A Degree Of Value

I’ve mentioned in several blog posts I have attended universities in both Durham and St. Andrews. It is therefore reasonably clear that I have a degree-level education. It may have taken me five years to get a bachelors, but I do have one. I will probably mention later how and why it was such a struggle but for now, just take it as read that I have a degree, and that I sometimes worked hard to get it.

I’ve also mentioned on a number of occasions that I have a real job. It’s what is termed in the media a “graduate job”, even though I worked my way up from the bottom. The job I have now is arguably the same one I started over a decade ago, packaging up reports for clients, and watching the owner of the company run the analysis, but the level of responsibility has changed dramatically over the years. I have adapted to fit that.

That, to my mind, is a relatively common story. When I started this job it wasn’t a graduate job by any stretch of the imagination, and the salary reflected that. Then, as my experience developed, I took on more and more responsibility, like a journeyman learning a trade. Eventually the old boss left, and I became the new boss. And such is the way the world works; it is as old as time itself.

A university education does not / will not / can not imbue you with life lessons. None whatsoever: that’s not what it’s there for. A university is there for academic degrees and doffing you on the head.

Life lessons are the things you pick up along the way: managing your life (paying your bills, keeping yourself fed, managing your own schedule without the helping hands of school and parents, not getting arrested, learning to separate that which is important from that which very much isn’t) is a far more important set of skills to pick up than learning how to derive an eigenvector. Genuinely.

The value of a degree is not the job prospects you will magically have access to; it is not the huge piles of cash you will automatically earn; it is not how much better you will do throughout the rest of your life than your non-graduate peers: it is the life lessons which you will acquire along the way. That was the big lesson which life as a non-working graduate taught me. It was tough to swallow.

If we’re going to truly get our heads around what education does, or is worth, we need to separate the ideas of education being a positive thing, and education leading to strong financial rewards.

I spent many years struggling to find my way in to a graduate job, and failing. It led to massive bouts of depression and self-doubt, but it worked out in the end. The problem was that my mind-set was out of kilter with the way the world worked. The problem was that my ambitions did not match the reality of the job market. The problem was that I expected a degree to help me get a good job.

I raged at the world around me, screaming that there should be a golden path leading from my graduation right to the wonderful job, wonderful life, sunlit uplands which I was sure I had been assured I was owed after years of slogging.

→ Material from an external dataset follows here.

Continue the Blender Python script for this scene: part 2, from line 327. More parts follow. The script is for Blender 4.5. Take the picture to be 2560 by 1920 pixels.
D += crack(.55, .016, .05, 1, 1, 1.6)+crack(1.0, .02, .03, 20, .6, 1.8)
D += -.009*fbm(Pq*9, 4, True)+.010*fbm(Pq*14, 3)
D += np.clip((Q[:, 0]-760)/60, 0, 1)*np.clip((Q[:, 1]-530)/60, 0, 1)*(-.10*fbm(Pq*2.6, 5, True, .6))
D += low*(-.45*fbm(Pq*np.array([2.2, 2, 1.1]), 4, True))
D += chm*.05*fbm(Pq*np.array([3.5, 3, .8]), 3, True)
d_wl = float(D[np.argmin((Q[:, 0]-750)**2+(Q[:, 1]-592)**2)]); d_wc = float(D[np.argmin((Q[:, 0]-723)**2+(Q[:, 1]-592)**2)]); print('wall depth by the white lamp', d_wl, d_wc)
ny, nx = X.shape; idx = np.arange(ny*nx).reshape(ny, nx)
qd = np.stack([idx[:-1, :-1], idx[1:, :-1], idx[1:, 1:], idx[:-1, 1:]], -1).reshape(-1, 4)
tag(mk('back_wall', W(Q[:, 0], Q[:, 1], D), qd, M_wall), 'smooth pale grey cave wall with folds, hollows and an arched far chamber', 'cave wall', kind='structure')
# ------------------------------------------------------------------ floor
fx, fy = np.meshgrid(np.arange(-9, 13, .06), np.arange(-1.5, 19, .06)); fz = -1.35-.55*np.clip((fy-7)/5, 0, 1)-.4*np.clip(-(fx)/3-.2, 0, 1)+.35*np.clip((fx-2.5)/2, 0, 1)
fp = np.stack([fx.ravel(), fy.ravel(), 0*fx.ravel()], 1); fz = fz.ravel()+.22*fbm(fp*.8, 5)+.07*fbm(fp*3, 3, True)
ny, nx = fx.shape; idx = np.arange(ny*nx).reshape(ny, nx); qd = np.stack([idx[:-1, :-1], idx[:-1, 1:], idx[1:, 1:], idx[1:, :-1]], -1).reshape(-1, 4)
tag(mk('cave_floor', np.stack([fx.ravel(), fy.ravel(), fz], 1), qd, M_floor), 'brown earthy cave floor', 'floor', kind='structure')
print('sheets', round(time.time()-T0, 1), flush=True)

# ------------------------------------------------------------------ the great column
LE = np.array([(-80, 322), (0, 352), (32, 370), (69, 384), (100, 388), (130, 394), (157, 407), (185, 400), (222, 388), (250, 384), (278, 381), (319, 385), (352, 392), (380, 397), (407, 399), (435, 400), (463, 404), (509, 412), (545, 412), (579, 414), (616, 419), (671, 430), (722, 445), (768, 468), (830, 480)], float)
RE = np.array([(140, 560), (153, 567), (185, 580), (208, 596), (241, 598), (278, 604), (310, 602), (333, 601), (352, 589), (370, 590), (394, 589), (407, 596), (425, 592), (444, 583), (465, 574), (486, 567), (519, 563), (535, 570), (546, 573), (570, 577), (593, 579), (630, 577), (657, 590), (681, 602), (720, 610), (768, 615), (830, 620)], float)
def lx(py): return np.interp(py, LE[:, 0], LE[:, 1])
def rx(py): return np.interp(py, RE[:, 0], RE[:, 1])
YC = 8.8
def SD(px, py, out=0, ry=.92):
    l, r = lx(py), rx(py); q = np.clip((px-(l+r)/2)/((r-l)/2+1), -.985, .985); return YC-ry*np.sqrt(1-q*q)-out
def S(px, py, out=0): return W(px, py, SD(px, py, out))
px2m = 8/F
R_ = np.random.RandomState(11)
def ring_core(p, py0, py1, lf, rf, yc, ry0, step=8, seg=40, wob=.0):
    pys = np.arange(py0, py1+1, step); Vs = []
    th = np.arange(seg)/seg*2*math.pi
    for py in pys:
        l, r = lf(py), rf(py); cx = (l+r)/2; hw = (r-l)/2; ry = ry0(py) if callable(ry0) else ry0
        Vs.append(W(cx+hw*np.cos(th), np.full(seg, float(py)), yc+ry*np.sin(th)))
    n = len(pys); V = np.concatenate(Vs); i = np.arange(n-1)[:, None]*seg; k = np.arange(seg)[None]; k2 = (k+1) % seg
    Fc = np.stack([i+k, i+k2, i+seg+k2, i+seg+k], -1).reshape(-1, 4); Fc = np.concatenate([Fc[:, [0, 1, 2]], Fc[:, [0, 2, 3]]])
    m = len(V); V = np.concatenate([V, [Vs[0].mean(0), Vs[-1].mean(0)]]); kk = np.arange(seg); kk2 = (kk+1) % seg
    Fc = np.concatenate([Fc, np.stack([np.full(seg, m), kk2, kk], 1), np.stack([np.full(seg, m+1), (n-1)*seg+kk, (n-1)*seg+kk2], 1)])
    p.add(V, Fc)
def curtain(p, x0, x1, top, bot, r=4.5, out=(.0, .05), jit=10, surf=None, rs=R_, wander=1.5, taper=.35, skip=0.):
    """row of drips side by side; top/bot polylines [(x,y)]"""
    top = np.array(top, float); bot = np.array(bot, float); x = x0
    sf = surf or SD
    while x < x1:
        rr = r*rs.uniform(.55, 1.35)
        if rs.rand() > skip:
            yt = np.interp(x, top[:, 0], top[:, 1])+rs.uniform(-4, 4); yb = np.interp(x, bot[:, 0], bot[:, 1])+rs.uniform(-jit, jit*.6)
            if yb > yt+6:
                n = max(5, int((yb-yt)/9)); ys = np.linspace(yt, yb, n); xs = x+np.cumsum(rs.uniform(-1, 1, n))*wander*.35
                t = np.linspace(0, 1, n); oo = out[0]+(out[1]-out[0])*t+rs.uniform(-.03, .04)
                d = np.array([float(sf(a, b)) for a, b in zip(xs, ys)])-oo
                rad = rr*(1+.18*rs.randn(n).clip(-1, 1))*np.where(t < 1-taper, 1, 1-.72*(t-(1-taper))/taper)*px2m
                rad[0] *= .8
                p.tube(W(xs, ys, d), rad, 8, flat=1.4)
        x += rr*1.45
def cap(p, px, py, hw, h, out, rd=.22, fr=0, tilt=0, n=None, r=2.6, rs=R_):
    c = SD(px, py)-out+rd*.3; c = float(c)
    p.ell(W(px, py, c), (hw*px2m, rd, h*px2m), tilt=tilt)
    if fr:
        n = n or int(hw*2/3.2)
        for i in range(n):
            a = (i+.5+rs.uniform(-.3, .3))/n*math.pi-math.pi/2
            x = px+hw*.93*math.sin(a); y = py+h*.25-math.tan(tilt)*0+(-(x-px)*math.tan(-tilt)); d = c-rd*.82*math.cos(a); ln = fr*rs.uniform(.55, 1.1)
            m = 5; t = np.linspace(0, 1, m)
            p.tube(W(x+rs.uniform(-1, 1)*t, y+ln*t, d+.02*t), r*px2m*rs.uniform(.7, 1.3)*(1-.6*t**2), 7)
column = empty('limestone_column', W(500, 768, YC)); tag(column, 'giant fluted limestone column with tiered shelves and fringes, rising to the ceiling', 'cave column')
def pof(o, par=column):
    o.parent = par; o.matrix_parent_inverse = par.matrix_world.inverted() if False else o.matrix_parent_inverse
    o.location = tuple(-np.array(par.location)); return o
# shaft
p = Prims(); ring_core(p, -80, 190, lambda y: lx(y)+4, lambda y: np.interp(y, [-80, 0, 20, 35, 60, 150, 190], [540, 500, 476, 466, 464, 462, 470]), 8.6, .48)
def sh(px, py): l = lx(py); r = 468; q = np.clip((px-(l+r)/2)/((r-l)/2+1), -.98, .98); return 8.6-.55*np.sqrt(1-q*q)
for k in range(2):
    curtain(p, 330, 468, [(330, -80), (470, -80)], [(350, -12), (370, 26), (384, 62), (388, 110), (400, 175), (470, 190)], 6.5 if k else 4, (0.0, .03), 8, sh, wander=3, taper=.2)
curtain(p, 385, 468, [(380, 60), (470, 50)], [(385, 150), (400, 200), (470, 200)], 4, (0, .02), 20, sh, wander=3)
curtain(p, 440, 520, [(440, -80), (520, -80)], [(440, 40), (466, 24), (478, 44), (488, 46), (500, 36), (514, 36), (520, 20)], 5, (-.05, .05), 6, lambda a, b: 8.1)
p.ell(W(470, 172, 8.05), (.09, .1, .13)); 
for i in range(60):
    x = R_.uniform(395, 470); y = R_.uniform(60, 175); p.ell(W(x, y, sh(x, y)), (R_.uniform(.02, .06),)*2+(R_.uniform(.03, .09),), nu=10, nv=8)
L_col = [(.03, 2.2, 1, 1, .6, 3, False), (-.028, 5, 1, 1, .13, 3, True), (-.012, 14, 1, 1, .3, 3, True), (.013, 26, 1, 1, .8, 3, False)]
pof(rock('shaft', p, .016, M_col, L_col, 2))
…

What I hadn’t realised – and the ones who do are all the healthier for it – was that the slog was the reward for completing the cushy existence of education.

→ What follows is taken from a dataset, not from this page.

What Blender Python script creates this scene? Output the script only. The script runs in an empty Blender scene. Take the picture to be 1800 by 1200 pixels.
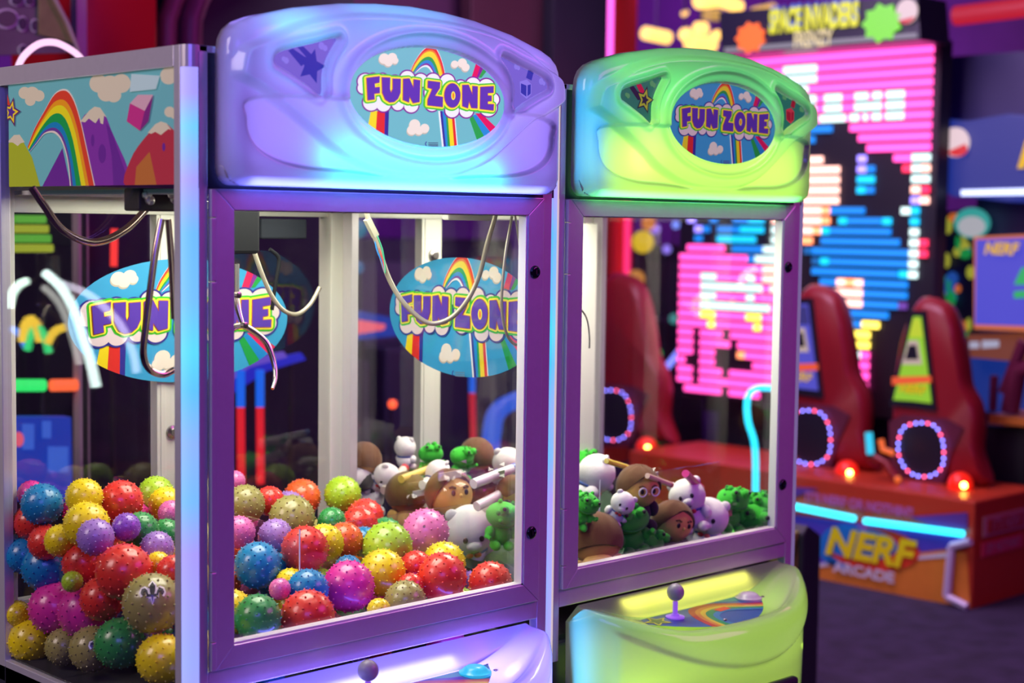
import bpy, math, random
import numpy as np
from mathutils import Vector, Matrix
random.seed(7)
S = bpy.context.scene
COL = S.collection
# ------------------------------------------------------------------ camera
F_PX, YAW, PITCH, ROLL = 2820.68, 0.7694, 0.0740, 0.0131
CAM = np.array([-1.4433, -2.1792, 1.6006])
def _rot():
    cy, sy, cp, sp = math.cos(YAW), math.sin(YAW), math.cos(PITCH), math.sin(PITCH)
    w = np.array([sy*cp, cy*cp, -sp]); r = np.array([cy, -sy, 0.0]); u = np.cross(r, w)
    cr, sr = math.cos(ROLL), math.sin(ROLL)
    return cr*r+sr*u, -sr*r+cr*u, w
RR, UU, WW = _rot()
def ray(px, py): return WW + RR*(px-900)/F_PX - UU*(py-600)/F_PX
def at(px, py, ax, val):
    d = ray(px, py); t = (val-CAM[ax])/d[ax]
    return CAM + t*d
def dep(P): return float((np.array(P)-CAM) @ WW)
cd = bpy.data.cameras.new('camera'); co = bpy.data.objects.new('camera', cd); COL.objects.link(co)
m = Matrix((RR, UU, -WW)).transposed().to_4x4(); m.translation = Vector(CAM); co.matrix_world = m
cd.sensor_width = 36; cd.lens = 36*F_PX/1800; cd.clip_start = .05
cd.dof.use_dof = True; cd.dof.focus_distance = 3.02; cd.dof.aperture_fstop = 2.8
S.camera = co
# ------------------------------------------------------------------ world, exposure
w = bpy.data.worlds.new('world'); S.world = w; w.use_nodes = True
w.node_tree.nodes['Background'].inputs[0].default_value = (.10, .06, .22, 1)
w.node_tree.nodes['Background'].inputs[1].default_value = .10
S.view_settings.view_transform = 'Standard'; S.view_settings.look = 'None'
S.view_settings.exposure = 0.0; S.view_settings.gamma = 1; S.view_settings.use_curve_mapping = False
S.cycles.transparent_max_bounces = 40; S.cycles.max_bounces = 8
S.cycles.diffuse_bounces = 3; S.cycles.glossy_bounces = 4; S.cycles.transmission_bounces = 4
S.cycles.sample_clamp_indirect = 3; S.cycles.caustics_reflective = False; S.cycles.caustics_refractive = False
def area(name, loc, look, sx, sy, col, power, parent=None, spread=180):
    l = bpy.data.lights.new(name, 'AREA'); l.shape = 'RECTANGLE'; l.size = sx; l.size_y = sy
    l.color = col; l.energy = power; l.spread = math.radians(spread)
    o = bpy.data.objects.new(name, l); COL.objects.link(o); o.location = loc
    d = Vector(look)-Vector(loc); o.rotation_euler = d.to_track_quat('-Z', 'Y').to_euler()
    if parent: o.parent = parent
    return o
# added fill lights, unseen: the hall's violet and magenta wash on frames and cabinets
area('hall_fill_magenta', (2.6, -2.6, 3.1), (0.7, 0, 1.1), 2.4, 1.2, (.80, .07, .72), 62)
area('hall_fill_violet', (-2.2, -3.2, 2.9), (.6, 0, 1.3), 2.0, 1.2, (.20, .14, 1), 62)
area('hall_fill_rose', (-2.7, .9, 3.1), (0, 1.7, 1.6), 1.4, 1.4, (1, .80, .78), 66)  # added for the side rail and the red cabinet
area('hall_fill_violet_far', (6.2, 5.4, 3.9), (9, 10, 2.6), 2.5, 1.2, (.55, .16, 1), 260)  # added to brighten the back wall
area('hall_fill_far', (3.3, 2.2, 3.2), (4.9, 2.2, .6), 1.6, 1.6, (.9, .6, 1), 85)  # added to brighten the pods and the orange cabinet base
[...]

The world of work, that endless treadmill of waking up to a world of enduring ordure, is the reward. But you have to start at the bottom. At best, an education will lift you up high enough to stop getting your feet wet, but that just puts you in with people who worked hard to get there. Only when you have enough experience under your belt will you ever be taken seriously. And perhaps not then.

I had a job all the way through university, and I could argue that I learned more from that than I did in the lecture theatre. That’s a glib way of looking at it, but there is a degree of truth there. Learning how to hold down a job over the course of a few years; learning how not to have your zero hours contract enacted to the letter – as so many of my contemporaries endured – and learning how to juggle the responsibilities of split shifts and lectures on semigroups. These were lessons in adulting.

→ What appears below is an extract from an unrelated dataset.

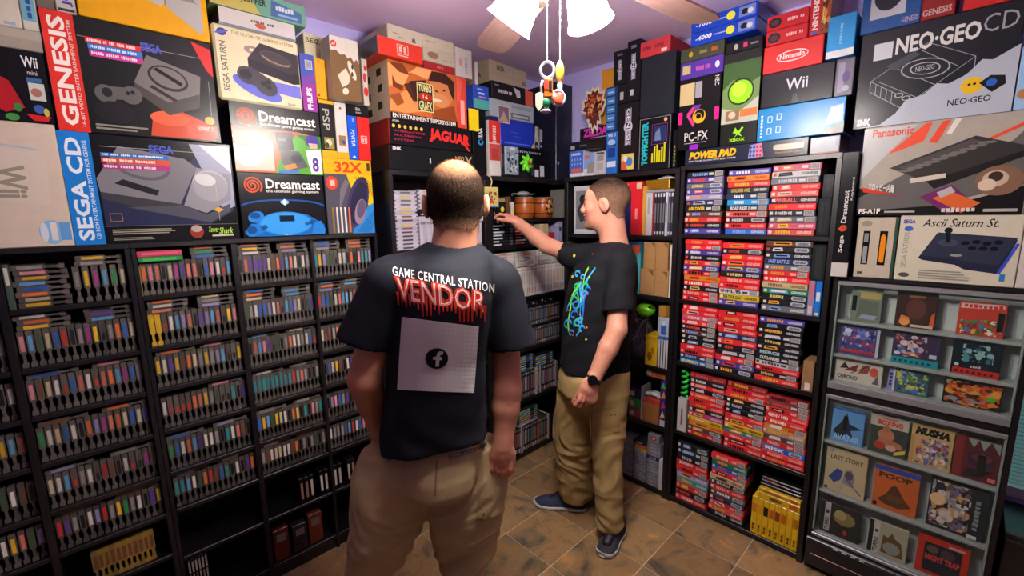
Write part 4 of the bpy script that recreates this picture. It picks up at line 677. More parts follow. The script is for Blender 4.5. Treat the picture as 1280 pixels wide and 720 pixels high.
art += [('e', .46, .53, .16, .1, W_, -8), ('e', .46, .53, .15, .092, '#1c1e22', -8), ('e', .46, .53, .1, .06, W_, -8), ('e', .46, .53, .09, .052, '#1c1e22', -8), ('t', 'NEO-GEO', .4, .51, .52, .56, W_), ('p', [(.2, .62), (.38, .72), (.42, .68), (.26, .56)], '#3c4248'), ('e', .31, .3, .03, .025, W_), ('e', .31, .3, .022, .018, '#1c1e22'), ('e', .36, .26, .03, .025, W_), ('e', .36, .26, .022, .018, '#1c1e22')]
B('console_box', 'large black carton with a white line drawing of a console', -.362, .045, 1.9, 2.235, .25, '#191c20', art)
art = [('p', [(0, .4), (.35, .98), (0, .98)], '#b4b6b2'), ('p', [(0, .0), (1, .0), (1, .28), (.6, .1), (0, .32)], '#191817'), ('p', [(0, .2), (.3, .45), (.9, .72), (1, .9), (1, .3), (.5, .1), (0, .05)], '#5c5a56'), ('t', 'Panasonic', .06, .88, .33, .97, '#c8402c', dict(bold=.03)), ('p', [(.17, .68), (.4, .98), (.44, .98), (.4, .8), (.3, .74)], '#d84a2c'), ('p', [(.43, .78), (.5, .98), (.55, .99), (.48, .76)], '#d84a2c'), ('p', [(.53, .85), (.57, .99), (.61, .99), (.56, .84)], '#d8cfc4'), ('p', [(.75, .75), (1.0, .93), (1.0, .89), (.78, .74)], '#d84a2c'),
       ('p', [(.2, .53), (.7, .8), (.98, .66), (.97, .62), (.45, .36)], '#34322f'), ('p', [(.45, .36), (.97, .62), (.97, .56), (.5, .28)], '#211f1e'), ('p', [(.26, .53), (.68, .77), (.74, .74), (.32, .49)], '#4a4744')] + [('p', [(.34 + .05 * i - .02 * j, .475 + .026 * i + .024 * j - .026 * j), (.37 + .05 * i - .02 * j, .49 + .026 * i), (.35 + .05 * i - .02 * j, .505 + .026 * i), (.32 + .05 * i - .02 * j, .492 + .026 * i)], '#6a6660') for i in range(10) for j in range(4)]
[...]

It almost feels like we need to relearn the laws of cause and effect; as if we need to place less of an emphasis on the effect, and more on the cause. It almost feels like we need to focus less on the end of the road, and more on the experience of travelling down it. But that’s not how the mind works.

The best schools in the world serve their wealthy progeny well, not by having the best of the best teachers, and the best of the best facilities – although both could be argued – but by offering pupil-led activities. These are soft skills, where the pupils learn to lead the way, plan what they want, and then to go and get it. University works on a similar principle, but no one tells you that it’s doing so.

I started at university, in Durham, as a fresh faced 18 year old in 1999. I didn’t know it at the time, but I was not qualified for the course I was signed up to. I struggled, and I stressed, and I thought it mattered. It did not. University is a place where you can fail, and your mortgage is not at risk. Unless you’re a mature student. It is an inbuilt safety net, and you are expected to try things out. It’s true.

Some people experiment with clothes, with sexuality or with fashion. I experimented with putting in as little effort as possible, and developing a taste for tequila. Life lesson learnt: don’t drink too much, but do work harder. I was kicked out of one university, and instantly welcomed in to the arms of another. Another older, grander, better university. One which was a much better fit for who I am.

Life lesson learnt: you fit in better in some places than in others, and that’s OK. Capitals intended. If I had spent less time feeling like the worst human being in the world while at university, and more time working, I would have achieved a better class of degree. However, I also feel that I would have achieved less well in difficult working conditions than I have. That’s where university really pays off.